Sepia Dreamer - The Sublime (8/10) - Sweden - 2007

Genre: Instrumental Metal / Progressive Extreme Metal
Label: Galactic Records
Playing time: 44:02
Band homepage: Sepia Dreamer


  1. Gateway
  2. The Exposition
  3. Development
  4. Capitulation
Sepia Dreamer - The Sublime

Stockholm’s SEPIA DREAMER pack a number of tactical progressions into the four tracks that comprise “The Sublime.” The instrumental release mocks PELICAN with many passages in dropped tunings and most progressions layering upon each other to build to a grander conclusion; however, the tracks cover a wide array of emotions and embellish listeners with musical interpretations of nature’s brighter and more climactic nuances. The atmospheric elements of the release emulate visual tranquility while often with a storm builds in the background and forces its way to the surface.


In spite of a few slips in tempo, the mood and musicianship of this release communicate a strategic and indulgent journey. Session drummer Leon Macey has a knack for emphasizing changes in theme at the right time to make each transition work. The lead work provided by Jonas Wrenninge and Sam Brokenshaw keeps within the melodic vein, which assists in distinguishing the works of SEPIA DREAMER from others in the Progressive Instrumental genre. Neither player showboats; nor do they slouch. Jonas’ bass lines broaden the impact of many key passages, but the bass never overpowers or overtakes the composition. Keyboards and piano appear throughout the release, but often with traditional tones that add color to the pallet rather than take away. All in all, the instrumentation on “The Sublime” takes listeners through many layers of emotion without seeming uncontrolled or sporadic. Every riff fulfills a purpose and contributes to a greater design that fans of Instrumental metal will enjoy.

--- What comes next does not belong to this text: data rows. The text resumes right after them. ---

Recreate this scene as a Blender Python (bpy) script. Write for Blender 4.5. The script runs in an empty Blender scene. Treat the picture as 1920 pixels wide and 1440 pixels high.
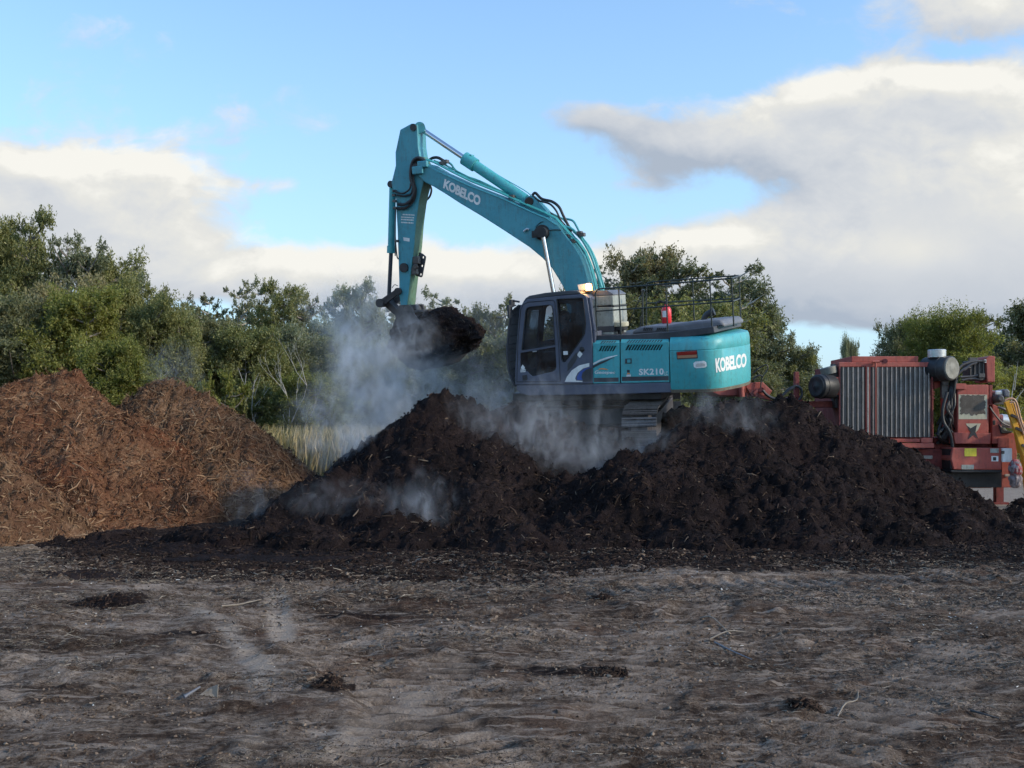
import bpy, bmesh, math, random
import numpy as np
from mathutils import Vector, Matrix, noise as mnoise
from mathutils.bvhtree import BVHTree
random.seed(7)
R = math.radians
scene = bpy.context.scene
COL = scene.collection

# ---------------------------------------------------------------- camera
F, HY, CH = 2000.0, 800.0, 1.7          # focal length in photo pixels, horizon row, eye height
cam_d = bpy.data.cameras.new('camera')
cam = bpy.data.objects.new('camera', cam_d); COL.objects.link(cam)
cam.location = (0, 0, CH); cam.rotation_euler = (R(90), 0, 0)
cam_d.sensor_width = 36; cam_d.lens = 36*F/1920
cam_d.shift_y = (HY-720)/1920
cam_d.clip_end = 3000; cam_d.clip_start = 0.1
scene.camera = cam
CAM = Vector((0, 0, CH))

def W(u, v, Y):
    return Vector(((u-960)/F*Y, Y, CH-(v-HY)/F*Y))

# ---------------------------------------------------------------- materials
def new_mat(name):
    m = bpy.data.materials.new(name); m.use_nodes = True
    nt = m.node_tree; nt.nodes.clear()
    out = nt.nodes.new('ShaderNodeOutputMaterial')
    return m, nt, out
def nd(nt, t, **kw):
    n = nt.nodes.new(t)
    for k, v in kw.items():
        if k in n.inputs: n.inputs[k].default_value = v
        else: setattr(n, k, v)
    return n
def ramp(nt, fac, stops, interp='LINEAR'):
    r = nt.nodes.new('ShaderNodeValToRGB'); r.color_ramp.interpolation = interp
    el = r.color_ramp.elements
    while len(el) > 1: el.remove(el[-1])
    el[0].position = stops[0][0]; el[0].color = (*stops[0][1], 1)
    for p, c in stops[1:]:
        e = el.new(p); e.color = (*c, 1)
    nt.links.new(fac, r.inputs[0]); return r.outputs[0]
def noise(nt, vec, scale, detail=6, rough=.6, dist=0.0):
    n = nd(nt, 'ShaderNodeTexNoise'); n.inputs['Scale'].default_value = scale
    n.inputs['Detail'].default_value = detail; n.inputs['Roughness'].default_value = rough
    n.inputs['Distortion'].default_value = dist
    if vec is not None: nt.links.new(vec, n.inputs['Vector'])
    return n.outputs['Fac']
def mixc(nt, fac, a, b, mode='MIX'):
    m = nt.nodes.new('ShaderNodeMix'); m.data_type = 'RGBA'; m.blend_type = mode
    for s, i in ((fac, 0), (a, 6), (b, 7)):
        if hasattr(s, 'is_linked'): nt.links.new(s, m.inputs[i])
        elif i == 0: m.inputs[0].default_value = s
        else: m.inputs[i].default_value = (*s, 1)
    return m.outputs[2]
def mth(nt, op, a, b=None, c=None, clamp=False):
    m = nt.nodes.new('ShaderNodeMath'); m.operation = op; m.use_clamp = clamp
    for i, s in enumerate((a, b, c)):
        if s is None: continue
        if hasattr(s, 'is_linked'): nt.links.new(s, m.inputs[i])
        else: m.inputs[i].default_value = s
    return m.outputs[0]
def sstep(nt, x, a, b):
    m = nt.nodes.new('ShaderNodeMapRange'); m.interpolation_type = 'SMOOTHSTEP'
    nt.links.new(x, m.inputs[0]); m.inputs[1].default_value = a; m.inputs[2].default_value = b
    return m.outputs[0]

def paint(name, col, rough=.45, dirt=.35, dirtcol=(.10, .085, .06), metal=0.0, scale=2.0, bump=.02, fade=None):
    """weathered paint: base colour with faded patches, grime and scratches"""
    m, nt, out = new_mat(name)
    p = nd(nt, 'ShaderNodeBsdfPrincipled'); nt.links.new(p.outputs[0], out.inputs[0])
    tc = nd(nt, 'ShaderNodeTexCoord').outputs['Object']
    n1 = noise(nt, tc, scale, 8, .65, .5)
    n2 = noise(nt, tc, scale*7, 6, .7)
    mp = nd(nt, 'ShaderNodeMapping'); mp.inputs['Scale'].default_value = (6, 6, .6); nt.links.new(tc, mp.inputs[0])
    n3 = noise(nt, mp.outputs[0], scale*2, 6, .6)
    fc = fade or tuple(min(1, c*1.25+.03) for c in col)
    c = mixc(nt, sstep(nt, n1, .35, .7), col, fc)
    s = mth(nt, 'MULTIPLY', sstep(nt, mth(nt, 'ADD', mth(nt, 'MULTIPLY', n2, .5), mth(nt, 'MULTIPLY', n3, .5)), .48, .68), dirt)
    c = mixc(nt, s, c, dirtcol)
    n5 = noise(nt, mp.outputs[0], scale*.7, 9, .7, .8)
    c = mixc(nt, mth(nt, 'MULTIPLY', sstep(nt, n5, .50, .72), dirt*.55), c, tuple(.55*a_+.45*b_ for a_, b_ in zip(col, (.20, .18, .145))))
    n6 = noise(nt, tc, scale*22, 3, .8, 1.5)
    c = mixc(nt, mth(nt, 'MULTIPLY', sstep(nt, n6, .66, .72), dirt), c, (.05, .042, .036))
    nt.links.new(c, p.inputs['Base Color'])
    p.inputs['Metallic'].default_value = metal
    rr = mth(nt, 'ADD', mth(nt, 'MULTIPLY', n2, .25), rough-.12); nt.links.new(rr, p.inputs['Roughness'])
    b = nd(nt, 'ShaderNodeBump'); b.inputs['Strength'].default_value = .25; b.inputs['Distance'].default_value = bump
    nt.links.new(n2, b.inputs['Height']); nt.links.new(b.outputs[0], p.inputs['Normal'])
    return m

M = {}
M['teal'] = paint('teal paint', (.06, .38, .42), .42, .60, (.09, .19, .16), fade=(.09, .45, .47))
M['tealarm'] = paint('teal arm paint', (.055, .29, .36), .45, .62, (.08, .15, .14), fade=(.075, .34, .41))
M['cabgrey'] = paint('cab grey paint', (.075, .088, .13), .5, .5, (.13, .13, .14), fade=(.105, .118, .165))
M['darkgrey'] = paint('dark grey trim', (.035, .037, .045), .55, .5, (.07, .065, .06))
M['hood'] = paint('grey hood', (.12, .125, .145), .55, .5, (.16, .15, .14))
M['black'] = paint('black rubber', (.012, .012, .014), .5, .3, (.04, .035, .03))
M['rail'] = paint('rail paint', (.012, .02, .018), .4, .3, (.05, .04, .03))
M['steel'] = paint('dirty steel', (.09, .08, .075), .45, .7, (.04, .03, .025), metal=.3)
M['track'] = paint('track steel', (.085, .078, .075), .45, .8, (.02, .015, .013), metal=.35, scale=5)
M['worn'] = paint('worn bucket steel', (.035, .028, .028), .6, .6, (.015, .010, .010))
M['red'] = paint('red machine paint', (.38, .072, .052), .65, .65, (.13, .048, .040), fade=(.43, .115, .085))
M['redd'] = paint('grimy red paint', (.20, .030, .024), .7, .7, (.03, .015, .014))
M['white'] = paint('white paint', (.72, .72, .70), .5, .35, (.35, .33, .3))
M['cream'] = paint('cream box paint', (.30, .32, .29), .55, .8, (.11, .12, .09), scale=3)
M['tan'] = paint('tan cap', (.45, .42, .30), .5, .4, (.2, .17, .12))
M['yellow'] = paint('yellow paint', (.70, .34, .02), .45, .5, (.25, .12, .03))
M['corr'] = paint('corrugated screen', (.19, .168, .152), .6, .7, (.065, .052, .046), metal=.2, scale=3)
M['corrib'] = paint('screen rib', (.34, .31, .28), .55, .7, (.12, .10, .085), metal=.2, scale=3)
M['alum'] = paint('aluminium can', (.55, .55, .54), .35, .3, (.3, .3, .28), metal=.6)
M['filter'] = paint('drum end', (.17, .165, .14), .6, .5, (.08, .075, .06))
M['orange'] = paint('orange decal', (.8, .25, .03), .5, .1)
M['blue'] = paint('blue decal', (.02, .07, .30), .4, .1)
M['lightred'] = paint('extinguisher red', (.75, .03, .035), .3, .1)
M['yel2'] = paint('yellow sticker', (.75, .60, .04), .5, .3, (.2, .15, .05))
M['skin'] = paint('skin', (.35, .19, .13), .6, .05)
M['shirt'] = paint('shirt', (.10, .035, .03), .8, .1)
M['straw'] = paint('straw', (.22, .15, .07), .9, .5, (.08, .05, .03))

def simple(name, col, rough=.5, metal=0, emis=None, es=0):
    m, nt, out = new_mat(name)
    p = nd(nt, 'ShaderNodeBsdfPrincipled'); nt.links.new(p.outputs[0], out.inputs[0])
    p.inputs['Base Color'].default_value = (*col, 1); p.inputs['Roughness'].default_value = rough
    p.inputs['Metallic'].default_value = metal
    if emis: p.inputs['Emission Color'].default_value = (*emis, 1); p.inputs['Emission Strength'].default_value = es
    return m
M['chrome'] = simple('chrome rod', (.72, .70, .72), .16, 1)
M['lamp'] = simple('lit amber lamp', (.9, .35, .05), .3, 0, (1, .42, .08), 9)
M['lampcore'] = simple('lamp bulb', (1, .8, .4), .3, 0, (1, .72, .30), 30)
M['tail'] = simple('tail lamp red', (.30, .015, .01), .25)
M['tail2'] = simple('tail lamp amber', (.45, .22, .12), .25)
def glass_mat():
    m, nt, out = new_mat('tinted glass')
    t = nd(nt, 'ShaderNodeBsdfTransparent'); t.inputs[0].default_value = (.26, .29, .33, 1)
    g = nd(nt, 'ShaderNodeBsdfGlossy'); g.inputs['Roughness'].default_value = .06; g.inputs[0].default_value = (.9, .9, .9, 1)
    fr = nd(nt, 'ShaderNodeFresnel'); fr.inputs[0].default_value = 1.5
    mx = nd(nt, 'ShaderNodeMixShader')
    nt.links.new(mth(nt, 'ADD', mth(nt, 'MULTIPLY', fr.outputs[0], .9), .02), mx.inputs[0])
    nt.links.new(t.outputs[0], mx.inputs[1]); nt.links.new(g.outputs[0], mx.inputs[2])
    d = nd(nt, 'ShaderNodeBsdfDiffuse'); d.inputs[0].default_value = (.14, .16, .18, 1)
    tc = nd(nt, 'ShaderNodeTexCoord').outputs['Object']
    mx2 = nd(nt, 'ShaderNodeMixShader')
    nt.links.new(mth(nt, 'MULTIPLY', sstep(nt, noise(nt, tc, 2.2, 6, .6), .35, .75), .35), mx2.inputs[0])
    nt.links.new(mx.outputs[0], mx2.inputs[1]); nt.links.new(d.outputs[0], mx2.inputs[2])
    nt.links.new(mx2.outputs[0], out.inputs[0]); return m
M['glass'] = glass_mat()

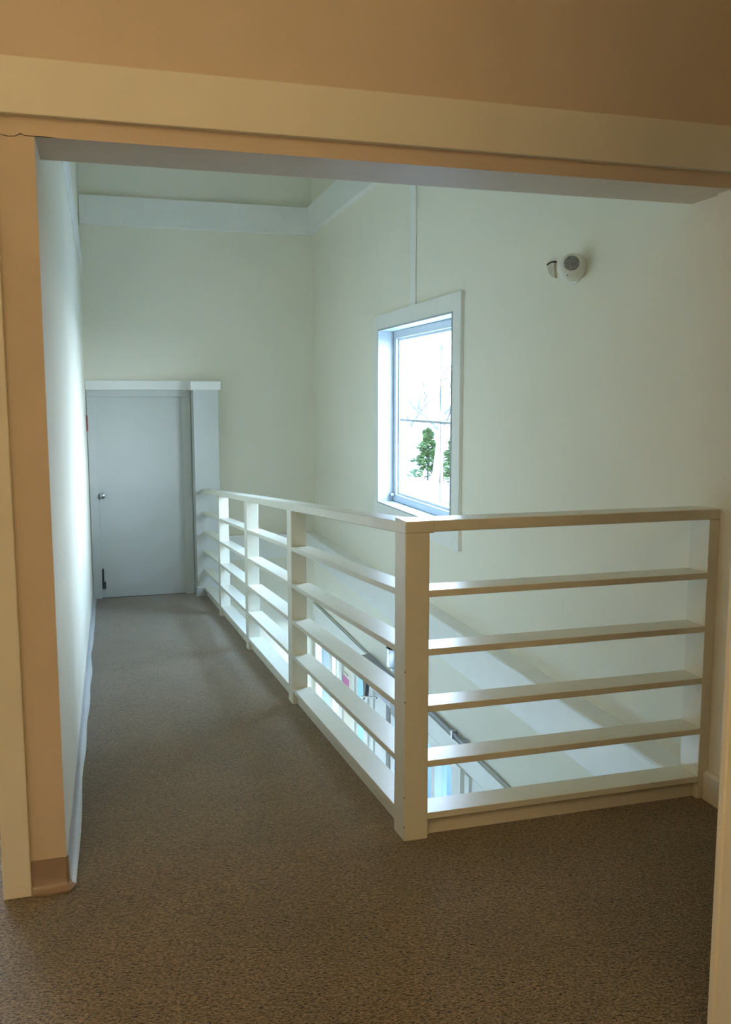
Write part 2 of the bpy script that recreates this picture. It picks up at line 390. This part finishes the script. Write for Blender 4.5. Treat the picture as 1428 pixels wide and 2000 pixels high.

In addition to the well-orchestrated attack of “The Sublime” several surprise transitions merit individual attention. “The Exposition” and “Development” both contain brief sequences of experimentation that hinge on a style similar to those provided by Erik Rutan on releases by ALAS and MORBID ANGEL. The drums in these passages have a loose but frenzied flow at some incredible tempos, and much can be said for how the band skillfully regroups at the conclusion of these moments and provides yet another seamless transition into more familiar territory. The artists carefully consider their options when composing and provide listeners with much value in terms of composition and overall quality. The execution of artistic intent makes this an important release that many should consider one of the finer achievements of 2007.